Childress had been such a man: a heavy drinker, wounded and scarred by gunshot and brawls. But then, wrote Davids, Childress was transformed by God -- "and the change in him shook and transformed Buffalo Mountain."

Davids had met the "overwhelming, magnetic" man in 1950. He learned of Childress' struggles, how brandy had been "god in [his] cabin," how he and his wife reared seven children, how he got through Richmond's Union Theological Seminary as a needy, much-older student.

He heard how Childress built those six field-rock churches back home (1929-54). By 1938 he was preaching in eight churches and driving 40,000 to 50,000 miles a year. He also tended to his brethren's economic needs by helping with farms, pressuring officials for roads and giving impoverished men jobs at his sawmill. Some Salem and Roanoke folks recall Childress' preaching in our local Presbyterian churches and seeking support for his mountain missions.

On this bright day we first admired his Willis Presbyterian Church (1954), now home of Grace Baptist Church. We inspected the cornerstone -- the best rock -- and the quartz and even seashells worked into the mortar; this reminded Salemite Jessie Rusinko and me of the marbles in a Richlands church's stone wall. And we all beheld the Norman tower, topped with heaven-pointing, upright rocks.

"Upright": how fitting. "He gave most of us all the upright we ever knew," one of his flock had said.

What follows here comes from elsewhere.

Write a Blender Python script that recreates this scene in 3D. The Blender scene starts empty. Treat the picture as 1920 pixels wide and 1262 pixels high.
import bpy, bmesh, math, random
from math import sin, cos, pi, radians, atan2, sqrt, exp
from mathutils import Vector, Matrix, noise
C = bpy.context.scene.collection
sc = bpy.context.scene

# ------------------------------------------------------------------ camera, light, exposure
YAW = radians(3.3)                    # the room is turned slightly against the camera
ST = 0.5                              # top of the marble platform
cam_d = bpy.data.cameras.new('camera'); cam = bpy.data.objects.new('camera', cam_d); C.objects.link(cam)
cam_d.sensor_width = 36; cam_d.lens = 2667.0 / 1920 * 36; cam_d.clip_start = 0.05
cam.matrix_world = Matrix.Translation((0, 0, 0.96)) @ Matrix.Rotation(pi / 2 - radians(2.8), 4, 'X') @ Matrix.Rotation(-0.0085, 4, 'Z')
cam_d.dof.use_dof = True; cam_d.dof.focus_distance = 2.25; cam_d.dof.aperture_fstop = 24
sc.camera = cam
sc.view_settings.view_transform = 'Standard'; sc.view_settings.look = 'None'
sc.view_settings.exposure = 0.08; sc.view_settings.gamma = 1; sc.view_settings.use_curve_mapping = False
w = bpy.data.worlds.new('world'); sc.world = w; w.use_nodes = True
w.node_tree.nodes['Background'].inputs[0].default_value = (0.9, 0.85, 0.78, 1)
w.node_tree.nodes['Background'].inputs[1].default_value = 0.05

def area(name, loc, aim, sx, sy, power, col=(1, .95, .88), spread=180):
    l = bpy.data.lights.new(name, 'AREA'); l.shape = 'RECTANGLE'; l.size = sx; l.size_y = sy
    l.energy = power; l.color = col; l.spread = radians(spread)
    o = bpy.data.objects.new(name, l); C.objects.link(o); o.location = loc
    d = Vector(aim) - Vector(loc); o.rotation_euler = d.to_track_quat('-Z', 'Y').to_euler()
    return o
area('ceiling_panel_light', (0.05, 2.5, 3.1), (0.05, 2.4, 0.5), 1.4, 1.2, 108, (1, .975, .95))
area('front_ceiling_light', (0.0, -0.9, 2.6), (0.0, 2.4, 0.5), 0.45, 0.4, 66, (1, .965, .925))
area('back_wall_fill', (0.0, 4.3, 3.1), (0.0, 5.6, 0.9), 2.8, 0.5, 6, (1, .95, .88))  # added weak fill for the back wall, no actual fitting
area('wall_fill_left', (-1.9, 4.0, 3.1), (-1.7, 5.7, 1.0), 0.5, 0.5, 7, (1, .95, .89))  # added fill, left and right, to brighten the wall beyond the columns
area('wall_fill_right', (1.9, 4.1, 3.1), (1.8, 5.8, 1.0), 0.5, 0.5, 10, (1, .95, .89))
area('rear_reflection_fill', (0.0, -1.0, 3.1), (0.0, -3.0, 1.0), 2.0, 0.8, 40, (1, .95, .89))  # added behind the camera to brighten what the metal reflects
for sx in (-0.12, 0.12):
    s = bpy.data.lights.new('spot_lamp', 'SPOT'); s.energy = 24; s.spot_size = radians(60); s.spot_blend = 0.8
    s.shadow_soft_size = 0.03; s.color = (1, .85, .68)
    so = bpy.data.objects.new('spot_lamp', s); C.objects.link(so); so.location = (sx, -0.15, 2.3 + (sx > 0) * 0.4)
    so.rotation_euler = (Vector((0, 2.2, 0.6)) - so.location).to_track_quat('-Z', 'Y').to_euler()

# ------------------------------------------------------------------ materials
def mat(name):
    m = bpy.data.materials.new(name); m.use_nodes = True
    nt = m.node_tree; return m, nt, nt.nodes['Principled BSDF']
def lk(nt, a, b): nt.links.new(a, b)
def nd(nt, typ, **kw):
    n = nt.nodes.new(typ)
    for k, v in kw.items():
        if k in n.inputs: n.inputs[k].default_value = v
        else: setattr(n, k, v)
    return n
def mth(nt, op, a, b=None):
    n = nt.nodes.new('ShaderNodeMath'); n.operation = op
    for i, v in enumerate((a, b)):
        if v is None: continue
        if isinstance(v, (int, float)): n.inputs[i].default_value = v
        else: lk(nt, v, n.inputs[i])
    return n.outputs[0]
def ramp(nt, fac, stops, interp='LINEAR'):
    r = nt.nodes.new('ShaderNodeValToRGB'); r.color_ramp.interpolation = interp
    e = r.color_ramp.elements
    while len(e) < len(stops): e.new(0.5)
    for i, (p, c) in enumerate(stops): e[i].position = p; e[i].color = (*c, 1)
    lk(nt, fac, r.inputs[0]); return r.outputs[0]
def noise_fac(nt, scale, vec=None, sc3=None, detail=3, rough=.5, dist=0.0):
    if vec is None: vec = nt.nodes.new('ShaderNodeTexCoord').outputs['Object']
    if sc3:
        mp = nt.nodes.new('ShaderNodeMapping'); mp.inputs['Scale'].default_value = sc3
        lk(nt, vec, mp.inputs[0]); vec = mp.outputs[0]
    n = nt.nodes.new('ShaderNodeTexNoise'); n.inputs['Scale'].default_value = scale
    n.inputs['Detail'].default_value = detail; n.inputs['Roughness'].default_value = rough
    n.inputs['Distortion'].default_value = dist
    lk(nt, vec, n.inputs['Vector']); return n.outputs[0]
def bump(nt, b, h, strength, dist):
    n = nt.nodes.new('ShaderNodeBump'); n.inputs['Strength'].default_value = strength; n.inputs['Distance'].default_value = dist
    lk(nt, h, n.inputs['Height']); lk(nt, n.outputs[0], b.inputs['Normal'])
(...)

You can still hear stories, wrote Davids, of someone "Bob Childress helped to stop drinking, to get through school, to bear a sickness, or simply learn to love." Now there's a legacy, as firm a foundation as those rock churches.

A Google search ("Bob Childress" rock churches) yielded about 300 references. Other recent books about Scots-Irish settlers: "Born Fighting: How the Scots-Irish Shaped America" (James Webb); "Strange Kin: Ireland and the American South" (Kieran Quinlan); "How the Scots Made America" (Michael Fry).